**TASK DATA**

• • • • •

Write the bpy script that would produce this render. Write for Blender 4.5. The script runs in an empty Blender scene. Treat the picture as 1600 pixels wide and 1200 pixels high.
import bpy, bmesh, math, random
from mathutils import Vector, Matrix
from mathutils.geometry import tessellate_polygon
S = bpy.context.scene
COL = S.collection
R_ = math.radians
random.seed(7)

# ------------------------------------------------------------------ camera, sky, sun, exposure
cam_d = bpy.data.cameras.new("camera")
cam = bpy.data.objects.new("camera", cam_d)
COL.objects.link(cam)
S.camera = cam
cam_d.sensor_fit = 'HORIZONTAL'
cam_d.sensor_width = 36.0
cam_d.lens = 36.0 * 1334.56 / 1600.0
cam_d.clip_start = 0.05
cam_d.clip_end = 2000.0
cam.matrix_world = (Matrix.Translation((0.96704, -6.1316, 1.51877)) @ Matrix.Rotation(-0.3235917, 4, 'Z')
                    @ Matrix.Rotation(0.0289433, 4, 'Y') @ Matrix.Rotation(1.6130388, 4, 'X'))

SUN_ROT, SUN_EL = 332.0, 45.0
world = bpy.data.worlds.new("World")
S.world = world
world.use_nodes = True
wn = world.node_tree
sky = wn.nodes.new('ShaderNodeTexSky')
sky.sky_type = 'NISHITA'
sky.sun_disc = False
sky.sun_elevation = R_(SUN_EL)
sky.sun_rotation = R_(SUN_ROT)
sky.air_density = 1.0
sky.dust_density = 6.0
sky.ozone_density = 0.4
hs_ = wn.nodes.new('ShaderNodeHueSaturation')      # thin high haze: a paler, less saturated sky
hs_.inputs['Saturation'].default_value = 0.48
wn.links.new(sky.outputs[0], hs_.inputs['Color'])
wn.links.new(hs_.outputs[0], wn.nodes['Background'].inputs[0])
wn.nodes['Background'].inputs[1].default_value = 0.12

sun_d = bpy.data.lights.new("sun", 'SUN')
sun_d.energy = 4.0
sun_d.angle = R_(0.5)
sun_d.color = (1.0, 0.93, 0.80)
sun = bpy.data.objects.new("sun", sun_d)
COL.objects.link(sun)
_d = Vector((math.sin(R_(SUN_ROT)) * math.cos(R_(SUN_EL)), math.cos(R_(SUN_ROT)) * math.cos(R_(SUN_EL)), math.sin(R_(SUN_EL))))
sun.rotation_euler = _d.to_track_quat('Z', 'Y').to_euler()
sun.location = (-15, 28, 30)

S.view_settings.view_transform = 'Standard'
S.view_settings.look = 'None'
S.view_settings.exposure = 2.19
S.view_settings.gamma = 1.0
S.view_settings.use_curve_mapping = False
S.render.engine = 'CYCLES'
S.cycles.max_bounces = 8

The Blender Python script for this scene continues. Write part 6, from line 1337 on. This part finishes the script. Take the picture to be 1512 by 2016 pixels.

• • • • •

**INSTRUCTION**
Print every line of the records exactly. Omit nothing.

**EXERCISE RESULT**
Write the bpy script that would produce this render. Write for Blender 4.5. The script runs in an empty Blender scene. Treat the picture as 1600 pixels wide and 1200 pixels high.
import bpy, bmesh, math, random
from mathutils import Vector, Matrix
from mathutils.geometry import tessellate_polygon
S = bpy.context.scene
COL = S.collection
R_ = math.radians
random.seed(7)

# ------------------------------------------------------------------ camera, sky, sun, exposure
cam_d = bpy.data.cameras.new("camera")
cam = bpy.data.objects.new("camera", cam_d)
COL.objects.link(cam)
S.camera = cam
cam_d.sensor_fit = 'HORIZONTAL'
cam_d.sensor_width = 36.0
cam_d.lens = 36.0 * 1334.56 / 1600.0
cam_d.clip_start = 0.05
cam_d.clip_end = 2000.0
cam.matrix_world = (Matrix.Translation((0.96704, -6.1316, 1.51877)) @ Matrix.Rotation(-0.3235917, 4, 'Z')
                    @ Matrix.Rotation(0.0289433, 4, 'Y') @ Matrix.Rotation(1.6130388, 4, 'X'))

SUN_ROT, SUN_EL = 332.0, 45.0
world = bpy.data.worlds.new("World")
S.world = world
world.use_nodes = True
wn = world.node_tree
sky = wn.nodes.new('ShaderNodeTexSky')
sky.sky_type = 'NISHITA'
sky.sun_disc = False
sky.sun_elevation = R_(SUN_EL)
sky.sun_rotation = R_(SUN_ROT)
sky.air_density = 1.0
sky.dust_density = 6.0
sky.ozone_density = 0.4
hs_ = wn.nodes.new('ShaderNodeHueSaturation')      # thin high haze: a paler, less saturated sky
hs_.inputs['Saturation'].default_value = 0.48
wn.links.new(sky.outputs[0], hs_.inputs['Color'])
wn.links.new(hs_.outputs[0], wn.nodes['Background'].inputs[0])
wn.nodes['Background'].inputs[1].default_value = 0.12

sun_d = bpy.data.lights.new("sun", 'SUN')
sun_d.energy = 4.0
sun_d.angle = R_(0.5)
sun_d.color = (1.0, 0.93, 0.80)
sun = bpy.data.objects.new("sun", sun_d)
COL.objects.link(sun)
_d = Vector((math.sin(R_(SUN_ROT)) * math.cos(R_(SUN_EL)), math.cos(R_(SUN_ROT)) * math.cos(R_(SUN_EL)), math.sin(R_(SUN_EL))))
sun.rotation_euler = _d.to_track_quat('Z', 'Y').to_euler()
sun.location = (-15, 28, 30)

S.view_settings.view_transform = 'Standard'
S.view_settings.look = 'None'
S.view_settings.exposure = 2.19
S.view_settings.gamma = 1.0
S.view_settings.use_curve_mapping = False
S.render.engine = 'CYCLES'
S.cycles.max_bounces = 8

The Blender Python script for this scene continues. Write part 6, from line 1337 on. This part finishes the script. Take the picture to be 1512 by 2016 pixels.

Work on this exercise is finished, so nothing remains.